Le chercheur rappelle que la plupart des provinces frappées votent traditionnellement en faveur du président et estime que ses habitants ont accepté l'invocation du "destin" par Erdogan après la catastrophe, sans s'arrêter au manque de respect des normes anti-sismiques.
De plus, relève-t-il, "l'opposition n'a pas mené une campagne intensive dans la région et n'a pas pu proposer de message alternatif crédible".
«dépôt de migrants»
Confronté à la possibilité d'une défaite, Kiliçdaroglu, 74 ans, a changé de cap. Abandonnant ses promesses d'apaisement, il a adopté un ton véhément, s'engageant à expulser des millions de réfugiés syriens "dès la victoire".
Le message résonne dans les villes limitrophes de la Syrie comme Antakya, l'ancienne Antioche.
Kiliçdaroglu y a fait placarder des affiches clamant que "les Syriens partiront". "Nous ne transformerons pas la Turquie en un dépôt de migrants", a-t-il lancé mardi à Antakya.
Un discours radical qui séduit Mehmet Aynaci, 20 ans: "Avant le séisme, si vous cherchiez un appartement vous tombiez toujours sur un tas de Syriens", assure-t-il.

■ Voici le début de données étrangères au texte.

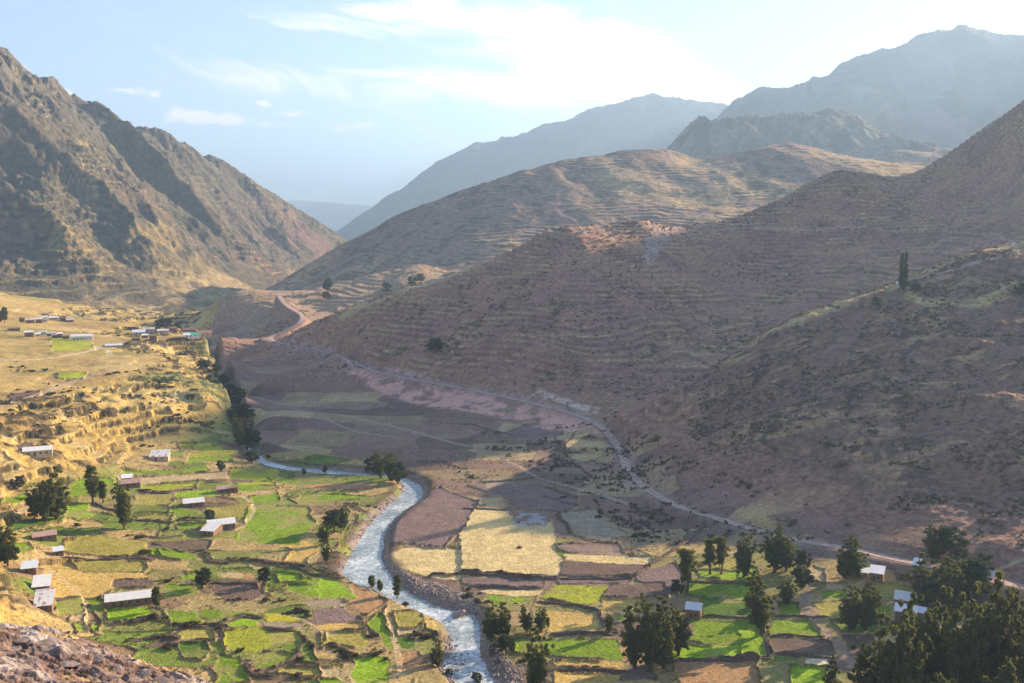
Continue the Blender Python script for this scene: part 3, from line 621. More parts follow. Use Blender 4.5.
# left mountain: ribs run down its right face
def shL(X, Y, Z):
    wx = (fbm(X, Y, 260, 3, 2) - .5) * 190
    rib = ridged((Y + .25 * X + wx) , X * .28, 210, 4, 3, .5)
    up = sst(Z, 60, 170)
    hgt = (rib - .64) * 100 * sst(Z, 35, 160)
    crag = ridged(X, Y * 1.0, 60, 4, 5)
    Z = Z + hgt + (fbm(X, Y, 50, 5, 1, .6) - .5) * 30 * sst(Z, 40, 90) + (crag - .6) * 34 * sst(Z, 330, 450) + (crag - .6) * 30 * up * sst(fbm(X, Y, 200, 2, 6), .52, .62)
    q, f = terrace(Z, 13, .4, (fbm(X, Y, 150, 3, 7) - .5) * 3); b = sst(fbm(X, Y, 110, 3, 1), .42, .58); Z = lerp(Z, q, .55 * b * (1 - sst(Z, 300, 400)))
    Z += (fbm(X, Y, 14, 3, 4, .6) - .5) * 7 * sst(Z, 50, 90)
    return Z, (rib, f, b)
def coL(X, Y, Z, ex):
    rib, f, b = ex; C = np.zeros(X.shape + (3,), np.float32) + np.array([.135, .112, .08], np.float32)
    m = fbm(X, Y * .5, 70, 4, 4); big = fbm(X, Y, 300, 3, 5)
    C = mixc(C, (.32, .24, .12), sst(m, .56, .70) * .75); C = mixc(C, (.225, .135, .12), sst(big, .48, .6) * (1 - sst(Z, 180, 300)) * .85)
    C = mixc(C, (.11, .10, .07), sst(fbm(X, Y, 26, 4, 2), .50, .60) * .8)
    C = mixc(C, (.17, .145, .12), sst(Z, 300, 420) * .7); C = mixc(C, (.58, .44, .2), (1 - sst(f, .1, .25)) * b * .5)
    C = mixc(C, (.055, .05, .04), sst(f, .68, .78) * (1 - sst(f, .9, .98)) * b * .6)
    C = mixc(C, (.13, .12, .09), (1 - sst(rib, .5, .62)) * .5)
    C = mixc(C, (.50, .37, .19), (1 - sst(Z, 50, 80)) * sst(m, .48, .6) * .6)
    return C
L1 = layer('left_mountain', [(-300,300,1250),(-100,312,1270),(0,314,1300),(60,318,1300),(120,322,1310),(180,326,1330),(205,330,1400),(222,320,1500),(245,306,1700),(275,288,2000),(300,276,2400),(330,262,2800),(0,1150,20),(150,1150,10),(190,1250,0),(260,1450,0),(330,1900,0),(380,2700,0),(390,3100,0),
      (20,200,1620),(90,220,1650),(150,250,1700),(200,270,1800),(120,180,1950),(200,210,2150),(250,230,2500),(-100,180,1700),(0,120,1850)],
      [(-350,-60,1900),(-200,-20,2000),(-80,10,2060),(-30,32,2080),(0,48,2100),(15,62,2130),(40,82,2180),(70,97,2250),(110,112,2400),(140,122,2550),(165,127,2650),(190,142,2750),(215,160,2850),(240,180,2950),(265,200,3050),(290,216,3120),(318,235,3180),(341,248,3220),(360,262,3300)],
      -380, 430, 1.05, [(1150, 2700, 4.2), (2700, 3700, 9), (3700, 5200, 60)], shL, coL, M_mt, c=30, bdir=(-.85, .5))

# middle hill behind the terraced one
def shC(X, Y, Z):
    g = ridged(X * .9 + Y * .3, Y * .4, 170, 4, 2)
    Z = Z + ((g - .62) * 12 + (fbm(X, Y, 60, 4, 3) - .5) * 8) * sst(Z, 30, 70)
    q, f = terrace(Z, 5.5, .4, (fbm(X, Y, 120, 4, 7, .6) - .5) * 4); b = sst(fbm(X, Y, 50, 3, 1), .40, .58); return lerp(Z, q, .45 * b), (g, f, b)
def coC(X, Y, Z, ex):
    g, f, b = ex; C = np.zeros(X.shape + (3,), np.float32) + np.array([.33, .21, .165], np.float32)
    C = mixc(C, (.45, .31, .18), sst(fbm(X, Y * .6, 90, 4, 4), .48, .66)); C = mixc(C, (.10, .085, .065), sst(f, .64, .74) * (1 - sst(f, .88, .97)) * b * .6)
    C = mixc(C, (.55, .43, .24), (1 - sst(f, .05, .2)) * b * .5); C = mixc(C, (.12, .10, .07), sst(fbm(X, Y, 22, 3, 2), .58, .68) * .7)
    C = mixc(C, (.55, .42, .22), sst(g, .84, .95) * .35); return C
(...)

"Bien sûr qu'ils doivent partir", renchérit Atilla Celtik qui lui non plus n'a pas quitté sa ville désertée.
"Bientôt ils réclameront nos terres", prédit-il, "on est inquiets".
«marchez s'il le faut»
La province de Hatay, dont certains districts sont très libéraux, a donné un léger avantage à Kiliçdaroglu au premier tour.

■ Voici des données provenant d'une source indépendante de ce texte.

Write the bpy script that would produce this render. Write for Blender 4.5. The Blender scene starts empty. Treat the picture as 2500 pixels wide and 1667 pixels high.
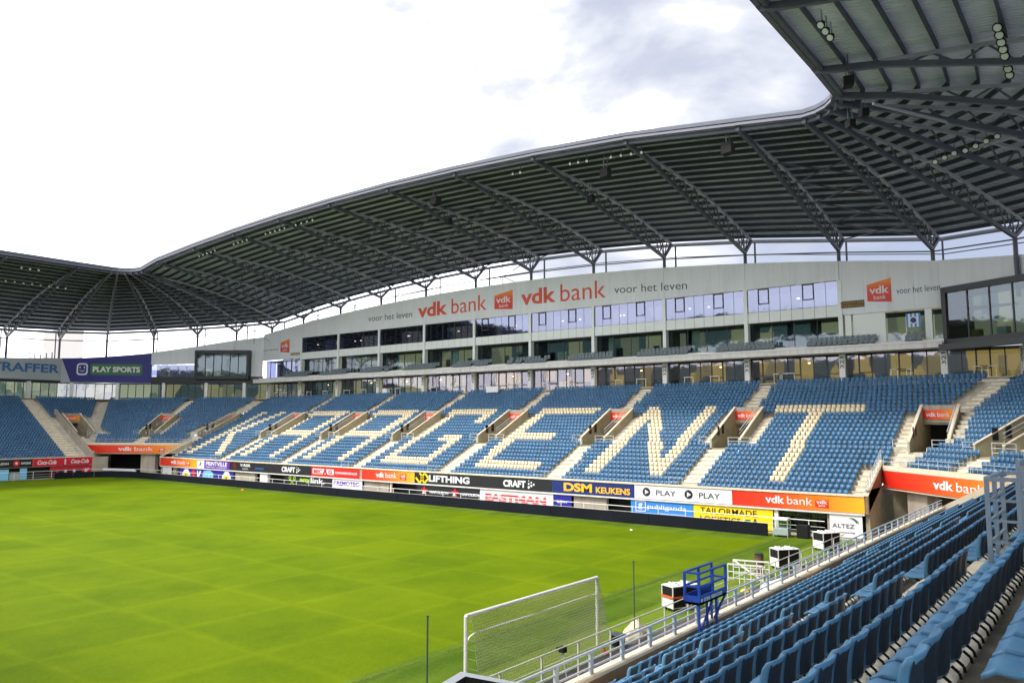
import bpy, math, random
import numpy as np
from mathutils import Vector, Matrix
random.seed(7)
scene = bpy.context.scene
R = math.radians

# ------------------------------------------------------------------ camera, sky, sun, exposure
CAM = Vector((-21.47, -15.76, 8.2))
PITCH, YAW = R(5.9), R(51.8)
cam_d = bpy.data.cameras.new("camera")
cam_d.sensor_width = 36.0
cam_d.lens = 1888.0 / 2500.0 * 36.0
cam_d.clip_start = 0.05
cam_d.clip_end = 3000
cam = bpy.data.objects.new("camera", cam_d)
scene.collection.objects.link(cam)
cam.location = CAM
FW = Vector((math.sin(YAW) * math.cos(PITCH), math.cos(YAW) * math.cos(PITCH), math.sin(PITCH)))
cam.rotation_euler = FW.to_track_quat('-Z', 'Y').to_euler()
scene.camera = cam

SUN_EL, SUN_AZ = R(52), R(-62)      # azimuth measured from +Y towards +X
world = bpy.data.worlds.new("World")
scene.world = world
world.use_nodes = True
wn, wl = world.node_tree.nodes, world.node_tree.links
wn.clear()
w_out = wn.new('ShaderNodeOutputWorld')
w_bg = wn.new('ShaderNodeBackground')
w_bg.inputs['Strength'].default_value = 0.1
sky = wn.new('ShaderNodeTexSky')
sky.sky_type = 'NISHITA'
sky.sun_disc = False
sky.sun_elevation = SUN_EL
sky.sun_rotation = SUN_AZ
sky.air_density = 1.0
sky.dust_density = 2.0
w_tc = wn.new('ShaderNodeTexCoord')
w_map = wn.new('ShaderNodeMapping')
w_map.inputs['Scale'].default_value = (1.0, 1.0, 2.2)
w_map.inputs['Location'].default_value = (1.7, 0.55, 0.3)
wl.new(w_tc.outputs['Generated'], w_map.inputs['Vector'])
w_n1 = wn.new('ShaderNodeTexNoise')
w_n1.inputs['Scale'].default_value = 2.6
w_n1.inputs['Detail'].default_value = 7
w_n1.inputs['Roughness'].default_value = 0.52
w_n1.inputs['Distortion'].default_value = 0.3
wl.new(w_map.outputs[0], w_n1.inputs['Vector'])
# the cloud sheet thins out towards +X (the right of the view), as the real cloud cover did
w_dot = wn.new('ShaderNodeVectorMath'); w_dot.operation = 'DOT_PRODUCT'
wl.new(w_tc.outputs['Generated'], w_dot.inputs[0])
w_dot.inputs[1].default_value = (0.86, -0.42, 0.30)
w_ma = wn.new('ShaderNodeMath'); w_ma.operation = 'MULTIPLY_ADD'
wl.new(w_dot.outputs['Value'], w_ma.inputs[0])
w_ma.inputs[1].default_value = 0.47
wl.new(w_n1.outputs['Fac'], w_ma.inputs[2])
w_r = wn.new('ShaderNodeValToRGB')
w_r.color_ramp.elements[0].position = 0.675
w_r.color_ramp.elements[0].color = (14.0, 14.0, 14.2, 1)
w_r.color_ramp.elements[1].position = 0.88
w_r.color_ramp.elements[1].color = (2.0, 2.2, 2.9, 1)
for p_, c_ in ((0.70, (5.0, 5.0, 5.2)), (0.735, (3.7, 3.75, 4.0)), (0.79, (2.75, 2.85, 3.3))):
    e = w_r.color_ramp.elements.new(p_); e.color = (*c_, 1)
wl.new(w_ma.outputs[0], w_r.inputs['Fac'])
w_mix = wn.new('ShaderNodeMix'); w_mix.data_type = 'RGBA'
w_mix.inputs['Factor'].default_value = 0.90
wl.new(sky.outputs[0], w_mix.inputs[6])
wl.new(w_r.outputs['Color'], w_mix.inputs[7])
wl.new(w_mix.outputs[2], w_bg.inputs['Color'])
wl.new(w_bg.outputs[0], w_out.inputs['Surface'])

sun_d = bpy.data.lights.new("sun", 'SUN')
sun_d.energy = 1.5
sun_d.angle = R(10)
sun_d.color = (1.0, 0.95, 0.86)
sun = bpy.data.objects.new("sun", sun_d)
scene.collection.objects.link(sun)
sdir = Vector((math.sin(SUN_AZ) * math.cos(SUN_EL), math.cos(SUN_AZ) * math.cos(SUN_EL), math.sin(SUN_EL)))
sun.rotation_euler = sdir.to_track_quat('Z', 'Y').to_euler()
sun.location = (0, 0, 80)

scene.view_settings.view_transform = 'Standard'
scene.view_settings.look = 'None'
scene.view_settings.gamma = 1.0
scene.view_settings.use_curve_mapping = False
scene.view_settings.exposure = 1.38
try:
    scene.cycles.max_bounces = 8
    scene.cycles.transparent_max_bounces = 16
    scene.cycles.use_denoising = True
except Exception:
    pass

# ------------------------------------------------------------------ materials
MATS = {}
def srgb(r, g, b):
    f = lambda c: (c / 255 / 12.92) if c / 255 <= 0.04045 else ((c / 255 + 0.055) / 1.055) ** 2.4
    return (f(r), f(g), f(b))

def mat(name, col, rough=0.6, metal=0.0, noise=0.0, nscale=3.0, bump=0.0, bscale=20.0, spec=0.5, streak=0.0):
    if name in MATS: return MATS[name]
    m = bpy.data.materials.new(name); m.use_nodes = True
    n, l = m.node_tree.nodes, m.node_tree.links
    b = n['Principled BSDF']
    b.inputs['Roughness'].default_value = rough
    b.inputs['Metallic'].default_value = metal
    b.inputs['Specular IOR Level'].default_value = spec
    b.inputs['Base Color'].default_value = (*col, 1)
    if noise or bump:
        tc = n.new('ShaderNodeTexCoord')
    if noise:
        t = n.new('ShaderNodeTexNoise'); t.inputs['Scale'].default_value = nscale; t.inputs['Detail'].default_value = 5
        t.inputs['Roughness'].default_value = 0.65
        l.new(tc.outputs['Object'], t.inputs['Vector'])
        mr = n.new('ShaderNodeMapRange')
        mr.inputs['From Min'].default_value = 0.3; mr.inputs['From Max'].default_value = 0.7
        mr.inputs['To Min'].default_value = 1 - noise; mr.inputs['To Max'].default_value = 1 + noise
        l.new(t.outputs['Fac'], mr.inputs['Value'])
        mx = n.new('ShaderNodeVectorMath'); mx.operation = 'SCALE'
        mx.inputs[0].default_value = col
        l.new(mr.outputs[0], mx.inputs['Scale'])
        l.new(mx.outputs[0], b.inputs['Base Color'])
        if streak:                                         # rain streaks and grime running down
            mp = n.new('ShaderNodeMapping'); mp.inputs['Scale'].default_value = (2.2, 2.2, 0.12); l.new(tc.outputs['Object'], mp.inputs[0])
            t3 = n.new('ShaderNodeTexNoise'); t3.inputs['Scale'].default_value = 1.0; t3.inputs['Detail'].default_value = 7; t3.inputs['Roughness'].default_value = 0.7
            l.new(mp.outputs[0], t3.inputs['Vector'])
            m3 = n.new('ShaderNodeMapRange'); m3.inputs['From Min'].default_value = 0.45; m3.inputs['From Max'].default_value = 0.75
            m3.inputs['To Min'].default_value = 1.0; m3.inputs['To Max'].default_value = 1 - streak
            l.new(t3.outputs['Fac'], m3.inputs['Value'])
            m4 = n.new('ShaderNodeVectorMath'); m4.operation = 'SCALE'; l.new(mx.outputs[0], m4.inputs[0]); l.new(m3.outputs[0], m4.inputs['Scale'])
            l.new(m4.outputs[0], b.inputs['Base Color'])
    if bump:
        t2 = n.new('ShaderNodeTexNoise'); t2.inputs['Scale'].default_value = bscale; t2.inputs['Detail'].default_value = 4
        l.new(tc.outputs['Object'], t2.inputs['Vector'])
        bp = n.new('ShaderNodeBump'); bp.inputs['Strength'].default_value = bump; bp.inputs['Distance'].default_value = 0.02
        l.new(t2.outputs['Fac'], bp.inputs['Height']); l.new(bp.outputs[0], b.inputs['Normal'])
    MATS[name] = m
    return m

def add_random_tint(m, amt):
    n, l = m.node_tree.nodes, m.node_tree.links; b = n['Principled BSDF']
    src = b.inputs['Base Color'].links[0].from_socket
    oi = n.new('ShaderNodeObjectInfo'); mr = n.new('ShaderNodeMapRange'); mr.inputs['To Min'].default_value = 1 - amt; mr.inputs['To Max'].default_value = 1 + amt
    l.new(oi.outputs['Random'], mr.inputs['Value']); v = n.new('ShaderNodeVectorMath'); v.operation = 'SCALE'
    l.new(src, v.inputs[0]); l.new(mr.outputs[0], v.inputs['Scale']); l.new(v.outputs[0], b.inputs['Base Color'])

def gradient_mat(name, cols, axis, a, b_):
    """printed colour gradient along an object axis between coordinates a and b_"""
    m = bpy.data.materials.new(name); m.use_nodes = True
    n, l = m.node_tree.nodes, m.node_tree.links
    b = n['Principled BSDF']; b.inputs['Roughness'].default_value = 0.45
    g = n.new('ShaderNodeNewGeometry'); sp = n.new('ShaderNodeSeparateXYZ')
    l.new(g.outputs['Position'], sp.inputs[0])
    mr = n.new('ShaderNodeMapRange'); mr.inputs['From Min'].default_value = a; mr.inputs['From Max'].default_value = b_
    l.new(sp.outputs[axis], mr.inputs['Value'])
    r = n.new('ShaderNodeValToRGB')
    r.color_ramp.elements[0].color = (*cols[0], 1); r.color_ramp.elements[1].color = (*cols[-1], 1)
    for i in range(1, len(cols) - 1):
        e = r.color_ramp.elements.new(i / (len(cols) - 1)); e.color = (*cols[i], 1)
    l.new(mr.outputs[0], r.inputs['Fac']); l.new(r.outputs['Color'], b.inputs['Base Color'])
    return m

def glass_mat(name, tint, gl, fac):
    m = bpy.data.materials.new(name); m.use_nodes = True
    n, l = m.node_tree.nodes, m.node_tree.links
    n.clear()
    o = n.new('ShaderNodeOutputMaterial'); mx = n.new('ShaderNodeMixShader')
    t = n.new('ShaderNodeBsdfTransparent'); t.inputs[0].default_value = (*tint, 1)
    g = n.new('ShaderNodeBsdfGlossy'); g.inputs['Color'].default_value = (*gl, 1); g.inputs['Roughness'].default_value = 0.03
    tc = n.new('ShaderNodeTexCoord'); nz = n.new('ShaderNodeTexNoise'); nz.inputs['Scale'].default_value = 0.7
    l.new(tc.outputs['Object'], nz.inputs['Vector'])
    bp = n.new('ShaderNodeBump'); bp.inputs['Strength'].default_value = 0.12; bp.inputs['Distance'].default_value = 0.05
    l.new(nz.outputs['Fac'], bp.inputs['Height']); l.new(bp.outputs[0], g.inputs['Normal'])
    mx.inputs[0].default_value = fac
    l.new(t.outputs[0], mx.inputs[1]); l.new(g.outputs[0], mx.inputs[2]); l.new(mx.outputs[0], o.inputs[0])
    MATS[name] = m
    return m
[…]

Un éventuel succès du candidat de l'opposition dépendra en partie du nombre de rescapés qui, installés loin de la zone sinistrée, referont le voyage pour venir voter une deuxième fois dimanche.

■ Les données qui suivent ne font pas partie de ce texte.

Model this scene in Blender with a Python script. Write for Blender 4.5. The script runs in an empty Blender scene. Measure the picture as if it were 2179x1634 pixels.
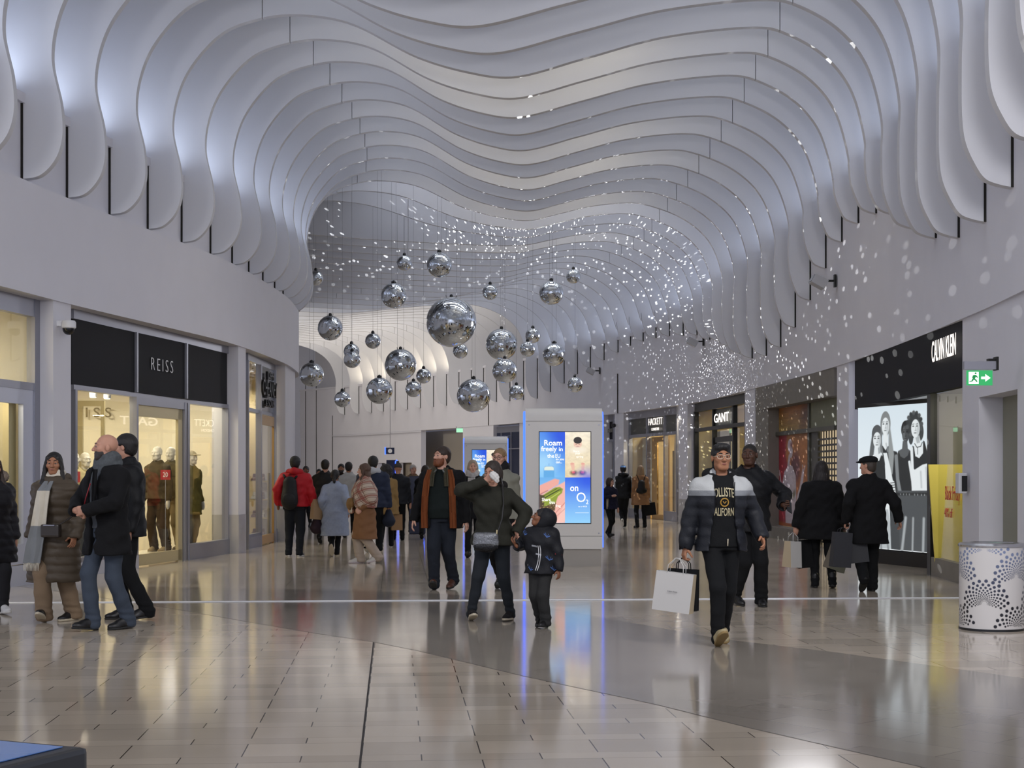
import bpy, bmesh, math, random
import numpy as np
from mathutils import Vector, Matrix
from mathutils.geometry import tessellate_polygon
random.seed(7); np.random.seed(7)
C = bpy.context; SC = C.scene; COL = SC.collection
PI = math.pi
# ------------------------------------------------------------------ camera, sky, exposure
F = 3300.0; CX = 1089.5; HY = 1006.0; CAMH = 1.5          # focal length, principal column, horizon row (pixels of 2179x1634)
cam = bpy.data.cameras.new('camera'); camo = bpy.data.objects.new('camera', cam); COL.objects.link(camo)
camo.location = (0, 0, CAMH); camo.rotation_euler = (PI/2, 0, 0)
cam.sensor_width = 36.0; cam.lens = F/2179*36.0; cam.shift_y = (HY-817)/2179; cam.clip_end = 400
SC.camera = camo
SC.view_settings.view_transform = 'Standard'; SC.view_settings.look = 'None'; SC.view_settings.gamma = 1
SC.view_settings.use_curve_mapping = False; SC.view_settings.exposure = 0.0
SC.cycles.use_denoising = True; SC.cycles.max_bounces = 8; SC.cycles.diffuse_bounces = 4; SC.cycles.glossy_bounces = 4
SC.cycles.transparent_max_bounces = 12; SC.cycles.caustics_reflective = False; SC.cycles.caustics_refractive = False
SC.cycles.sample_clamp_indirect = 4.0
W = bpy.data.worlds.new('mall_ambience'); SC.world = W; W.use_nodes = True
W.node_tree.nodes['Background'].inputs[0].default_value = (0.74, 0.80, 1.0, 1)
W.node_tree.nodes['Background'].inputs[1].default_value = 1.1
def area(name, loc, size, power, color, rot=(0,0,0), sy=None, spread=None):
    l = bpy.data.lights.new(name, 'AREA'); l.energy = power; l.color = color; l.size = size
    if sy: l.shape = 'RECTANGLE'; l.size_y = sy
    if spread: l.spread = spread
    o = bpy.data.objects.new(name, l); o.location = loc; o.rotation_euler = rot; COL.objects.link(o); return o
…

Près de 1,7 million de déplacés ont conservé leur inscription sur les listes électorales des provinces touchées.
Pour Sema Sicek, dont la colère contre Erdogan est restée aussi vive que lorsque des milliers de personnes mouraient lentement sous les décombres, sans secours, il faut absolument qu'ils reviennent.
"Marchez s'il le faut mais n'abandonnez pas votre terre", lance cet homme de 65 ans en accusant Erdogan de "nous enterrer vivants".
Une partie de cette colère s'est répandue sur les réseaux sociaux, où les habitants des zones affectées par le séisme se sont vu reprocher d'avoir soutenu Erdogan.
"Ca nous a vraiment touchés", avoue la fille d'Ahmet Gulyildizoglu, Hatice.
«anti-turque»
Erdogan a convaincu les électeurs des régions touchées en leur promettant de nouvelles maisons pour le début de l'année prochaine - "peut-être un peu plus tard" pour ceux d'Antakya.
Kiliçdaroglu a tenté de faire de même mardi, en affirmant que "personne ne devrait douter" de sa capacité à reconstruire la région.
Hakan Tiryaki, le responsable provincial de son parti, le CHP, réfute les reproches selon lesquels l'opposition ne s'est pas fait suffisamment entendre dans la région avant le premier tour.
Faire campagne tambour battant aurait pu donner le sentiment que l'opposition cherchait à profiter du chagrin des gens, estime-t-il.
Et cela n'aurait pas suffi à faire changer d'avis Omer Edip Aslantas: ancien sympathisant de gauche, le quinquagénaire estime que "la gauche turque n'est plus la même". "Elle est devenue anti-turque, anti-musulmane".